Valhalla plc is a private company limited by shares. According to the discussion above, this would mean that at the time of liquidation, all members who have unpaid shares, are liable to contribute to the assets of Valhalla plc. Applying this to the current scenario, Loki cannot be considered to be an unpaid member because he was allotted sweat equity in return for his services. He has already provided consideration for the shares through his services. As such, Loki does not owe payment for shares held in his name. Thor is also not liable to pay for the shares held in his name since he has already made the payment for the same. Frigg is required to pay for her shares because she has not as yet made the payment to the company for the same and her shares are unpaid shares. Freyja cannot rely on the doctrine of mistake and is liable to pay for her unpaid shares when the call is made upon liquidation of the company. Balder is similarly liable to pay and he cannot claim that the shares were valueless once allotted to him.

Finally, to conclude this essay with regard to the three issues that were raised here, the transfer of the remaining contracts by Loki will bind Valhalla plc because the third party can claim that he had ostensible authority to do so. . Because of the ongoing liquidation, Valhalla plc is not in a position to complete the contracts or even gain from them while by transferring the contracts to Heimdall Ltd, Loki is trying to prevent a breach of contract litigation against Valhalla plc. Therefore, there does not appear to be a conflict of interest in this situation. With regard to the second issue, all the registered members are shareholders in Valhalla plc. Loki is the sole director of Valhalla plc and is an employee and the shares are sweat equity allotted to him.
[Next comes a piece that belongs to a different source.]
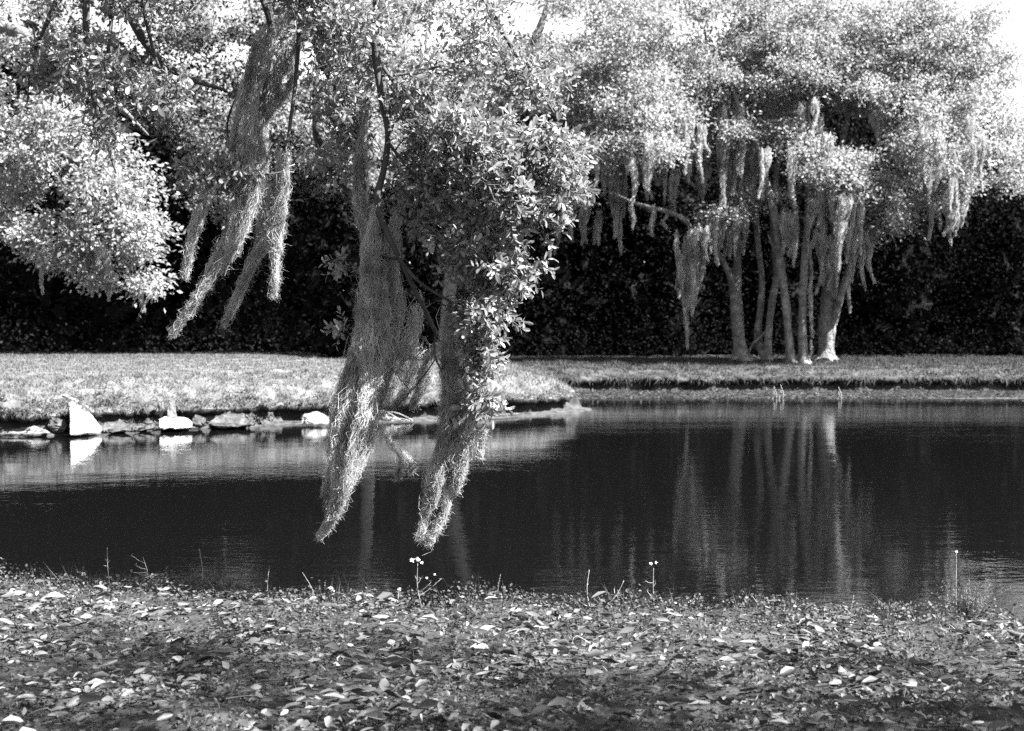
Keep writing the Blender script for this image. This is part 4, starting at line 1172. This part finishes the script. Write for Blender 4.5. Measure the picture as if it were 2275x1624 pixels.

Frigg cannot claim undue influence in this situation because there is no excessively onerous nature of the transaction into which Frigg was persuaded to enter by Loki or improperly exploited for Loki’s own benefit. Frejya cannot claim mistake because this is not the kind of mistake that is covered under the common law doctrine of mistake. She is trying to rescind a legal agreement when she has realised after the fact to be of no financial benefit to her. Hence, Freyja can be identified as a shareholder. Balder’s claim is that ‘the shares are valueless and they cannot constitute valuable consideration’, is not accurate because he has rights as shareholder of the company. Balder is therefore identified as a shareholder in the company. With regard to the final issue, which is, who is liable to pay for the shares at the time of liquidation, Thor and Loki are not liable to pay. Loki is not liable because he has been allotted sweat equity which means that he has already paid for the shares with services provided to the company. Freyja is also liable to pay because she has not paid for the shares. Frigg is liable to pay. Balder is liable to pay. The liability of these members arises from the provisions of the Companies Act 2006 and the Insolvency Act 1986. Under the latter Act, the members ae liable to pay the unpaid value of their shares to the company at the time of liquidation and this liability amounts to a debt due to the company. The liquidator can enforce the debt by making a call on these members to pay the unpaid value of the shares allotted to them.